Brexit one year on: businesses that push forward can catalyse growth

Thoughts

Sue Summers, Finance Birmingham CEO, reviews the SME funding landscape one year after the UK decided voted to leave the EU.

The political rhetoric around the implications of Brexit before the EU referendum vote looked bleak, with some suggesting international isolation and instant economic downturn. However, one year on despite the results, a PwC study suggests confidence among business owners increased by four per cent in 2016/17, and is higher now than before the vote. Figures from the ONS also reflect a strong trading position, with the UK exporting goods and services worth £550bn to major markets including the US, Australia and Germany in 2016. While the business community remains resilient, there are a number of challenges and opportunities ahead, and gaining investment could be the key to unlocking future economic potential. 

The brave press on  

Many pioneering UK businesses have recognised the opportunities and potential threats presented by Brexit, giving rise to their decision to seek finance to shore up and ultimately grow. At Finance Birmingham, many of our investees forged ahead and as a result, we’ve seen a 21% increase in the amount invested compared to the year before the EU referendum.

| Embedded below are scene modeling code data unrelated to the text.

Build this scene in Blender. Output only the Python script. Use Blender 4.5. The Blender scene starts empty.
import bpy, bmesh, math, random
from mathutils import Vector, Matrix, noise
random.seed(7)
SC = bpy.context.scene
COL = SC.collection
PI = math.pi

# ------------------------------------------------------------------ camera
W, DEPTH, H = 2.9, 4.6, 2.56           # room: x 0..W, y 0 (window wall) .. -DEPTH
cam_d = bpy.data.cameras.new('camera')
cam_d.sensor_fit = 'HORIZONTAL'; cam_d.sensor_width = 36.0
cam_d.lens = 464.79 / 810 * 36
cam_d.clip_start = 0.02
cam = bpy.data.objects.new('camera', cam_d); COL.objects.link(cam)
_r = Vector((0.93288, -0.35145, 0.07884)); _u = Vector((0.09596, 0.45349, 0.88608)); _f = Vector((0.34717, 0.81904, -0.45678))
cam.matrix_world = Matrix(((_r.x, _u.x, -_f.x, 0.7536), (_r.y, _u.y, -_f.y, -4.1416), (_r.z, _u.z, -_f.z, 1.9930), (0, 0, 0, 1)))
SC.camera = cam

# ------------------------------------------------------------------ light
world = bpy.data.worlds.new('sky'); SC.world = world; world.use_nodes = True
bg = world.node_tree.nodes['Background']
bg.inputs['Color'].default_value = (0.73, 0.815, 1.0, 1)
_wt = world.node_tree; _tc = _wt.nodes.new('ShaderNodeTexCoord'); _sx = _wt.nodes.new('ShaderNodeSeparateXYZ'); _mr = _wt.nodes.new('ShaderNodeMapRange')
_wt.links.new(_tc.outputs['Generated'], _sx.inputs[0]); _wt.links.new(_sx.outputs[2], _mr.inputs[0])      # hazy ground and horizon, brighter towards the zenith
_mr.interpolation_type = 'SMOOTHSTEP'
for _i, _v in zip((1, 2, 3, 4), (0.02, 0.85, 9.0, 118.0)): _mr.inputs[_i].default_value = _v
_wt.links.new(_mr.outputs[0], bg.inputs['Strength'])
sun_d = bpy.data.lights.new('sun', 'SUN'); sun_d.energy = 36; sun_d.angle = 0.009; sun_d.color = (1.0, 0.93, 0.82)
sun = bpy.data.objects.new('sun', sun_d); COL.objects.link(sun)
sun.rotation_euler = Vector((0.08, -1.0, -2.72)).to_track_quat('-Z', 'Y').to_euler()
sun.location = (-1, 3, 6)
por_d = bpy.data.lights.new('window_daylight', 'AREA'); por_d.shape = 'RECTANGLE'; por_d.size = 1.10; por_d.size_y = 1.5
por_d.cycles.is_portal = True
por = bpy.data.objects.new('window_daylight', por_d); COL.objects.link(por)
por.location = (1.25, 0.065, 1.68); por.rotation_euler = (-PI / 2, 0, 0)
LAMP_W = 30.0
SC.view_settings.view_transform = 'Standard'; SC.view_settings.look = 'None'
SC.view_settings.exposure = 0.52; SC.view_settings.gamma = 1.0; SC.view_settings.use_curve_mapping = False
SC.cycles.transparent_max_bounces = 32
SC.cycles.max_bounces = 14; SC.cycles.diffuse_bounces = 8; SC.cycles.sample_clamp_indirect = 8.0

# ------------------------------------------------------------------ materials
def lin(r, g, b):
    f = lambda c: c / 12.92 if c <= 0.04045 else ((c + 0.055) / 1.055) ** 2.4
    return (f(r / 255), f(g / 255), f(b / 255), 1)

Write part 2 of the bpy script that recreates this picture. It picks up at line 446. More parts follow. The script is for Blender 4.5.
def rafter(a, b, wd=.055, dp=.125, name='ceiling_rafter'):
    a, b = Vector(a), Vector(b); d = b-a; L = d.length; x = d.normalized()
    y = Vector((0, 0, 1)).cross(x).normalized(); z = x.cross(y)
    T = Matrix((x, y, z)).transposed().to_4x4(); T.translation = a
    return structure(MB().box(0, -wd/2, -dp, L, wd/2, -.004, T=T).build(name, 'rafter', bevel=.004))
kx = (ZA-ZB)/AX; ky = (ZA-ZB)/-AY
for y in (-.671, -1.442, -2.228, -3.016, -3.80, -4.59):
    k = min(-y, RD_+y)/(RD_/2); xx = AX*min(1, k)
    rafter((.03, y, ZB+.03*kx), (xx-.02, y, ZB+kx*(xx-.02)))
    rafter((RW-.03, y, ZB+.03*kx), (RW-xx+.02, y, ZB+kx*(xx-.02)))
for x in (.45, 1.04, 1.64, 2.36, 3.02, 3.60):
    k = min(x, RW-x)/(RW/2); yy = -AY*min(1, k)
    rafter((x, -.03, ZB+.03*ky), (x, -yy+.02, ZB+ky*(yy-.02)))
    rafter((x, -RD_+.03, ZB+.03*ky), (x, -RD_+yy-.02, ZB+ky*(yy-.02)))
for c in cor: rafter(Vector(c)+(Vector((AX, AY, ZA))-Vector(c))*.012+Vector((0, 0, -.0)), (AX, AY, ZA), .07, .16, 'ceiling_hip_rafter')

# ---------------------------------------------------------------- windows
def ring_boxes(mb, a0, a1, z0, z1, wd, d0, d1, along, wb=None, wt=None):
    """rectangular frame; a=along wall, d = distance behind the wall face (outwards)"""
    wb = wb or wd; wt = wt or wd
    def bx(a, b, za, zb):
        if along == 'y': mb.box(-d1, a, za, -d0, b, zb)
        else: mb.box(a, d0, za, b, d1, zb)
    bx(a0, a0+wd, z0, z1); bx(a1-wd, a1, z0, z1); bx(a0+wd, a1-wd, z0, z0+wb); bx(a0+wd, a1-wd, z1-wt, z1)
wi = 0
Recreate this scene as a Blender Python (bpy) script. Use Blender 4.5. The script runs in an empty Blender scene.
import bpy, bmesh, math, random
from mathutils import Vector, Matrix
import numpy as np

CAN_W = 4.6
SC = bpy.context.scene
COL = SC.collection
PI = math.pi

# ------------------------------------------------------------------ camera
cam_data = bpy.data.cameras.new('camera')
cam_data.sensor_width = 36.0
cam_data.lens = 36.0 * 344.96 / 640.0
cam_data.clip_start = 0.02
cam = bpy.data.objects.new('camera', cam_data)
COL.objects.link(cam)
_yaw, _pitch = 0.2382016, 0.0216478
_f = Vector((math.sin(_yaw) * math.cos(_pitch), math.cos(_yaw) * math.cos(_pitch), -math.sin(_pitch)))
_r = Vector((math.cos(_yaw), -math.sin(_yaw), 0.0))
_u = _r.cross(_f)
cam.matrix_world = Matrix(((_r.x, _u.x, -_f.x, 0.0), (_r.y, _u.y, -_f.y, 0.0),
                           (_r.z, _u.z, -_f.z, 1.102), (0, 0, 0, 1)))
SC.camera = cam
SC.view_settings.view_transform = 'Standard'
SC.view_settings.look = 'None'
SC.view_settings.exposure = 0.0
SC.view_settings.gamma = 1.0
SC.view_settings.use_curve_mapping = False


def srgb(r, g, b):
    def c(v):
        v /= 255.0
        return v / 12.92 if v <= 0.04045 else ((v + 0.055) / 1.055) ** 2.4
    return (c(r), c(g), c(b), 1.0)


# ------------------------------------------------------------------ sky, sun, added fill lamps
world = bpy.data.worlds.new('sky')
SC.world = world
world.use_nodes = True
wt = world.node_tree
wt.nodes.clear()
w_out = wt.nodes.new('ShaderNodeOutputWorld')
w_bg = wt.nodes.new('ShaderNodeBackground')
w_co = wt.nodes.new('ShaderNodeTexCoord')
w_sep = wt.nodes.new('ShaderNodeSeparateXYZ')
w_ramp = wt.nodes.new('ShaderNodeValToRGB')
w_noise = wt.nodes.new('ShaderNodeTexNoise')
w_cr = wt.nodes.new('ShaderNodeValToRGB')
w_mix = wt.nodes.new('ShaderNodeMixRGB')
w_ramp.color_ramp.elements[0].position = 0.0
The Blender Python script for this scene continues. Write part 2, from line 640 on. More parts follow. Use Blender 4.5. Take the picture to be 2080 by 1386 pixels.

This includes the likes of German owned Guhring, which recently opened a new UK manufacturing facility in Birmingham, a major step to strengthen its global presence and adding to the Midland’s burgeoning engineering and manufacturing sectors. 

Risk and opportunity

According to Opus, a third of business decision makers said that exploiting new opportunities and markets will be the biggest boost to growth, but with the future nature of trading relationships with countries such as the EU, the US and China not yet confirmed, UK firms may be holding off making new commitments. However, markets don’t stop trading, and SMEs risk stalling their growth by waiting to see the definitive effect that Brexit will cause. Pair this with the potential loss of free movement and it’s likely that the UK will have to look to its own SMEs to plug some of the skills, service and product gaps created when final Brexit terms are agreed. It is crucial that SMEs are ready and understand how to maximise these opportunities to realise strong commercial benefits. 

Investment to enable 

Now that Brexit is an absolute reality and negotiations are underway, it’s time for any hesitant SME to actively pursue their goals and make crucial decisions - from exploring international expansion to investing in staff or machinery. Data from Company Check highlights that access to finance is still a major concern for nearly 20% of SMEs surveyed, but with the opportunity to shape the future business landscape and harness potential in new markets, it is crucial that they understand the variety of flexible funding options open to them. Decision makers and their investors need to be able to tie the best finance to the ambitions of the business. Whether it be debt, equity or mezzanine funding, business owners should take advantage of the increasingly supportive, flexible and diverse investment landscape. 

Whatever the need and the plan, finding the right investment can be the catalyst to seeing a business reach and exceed its potential. Ultimately businesses that invest in growth may see a better outcome when the dust settles, and those that act now will enjoy early adopter advantage.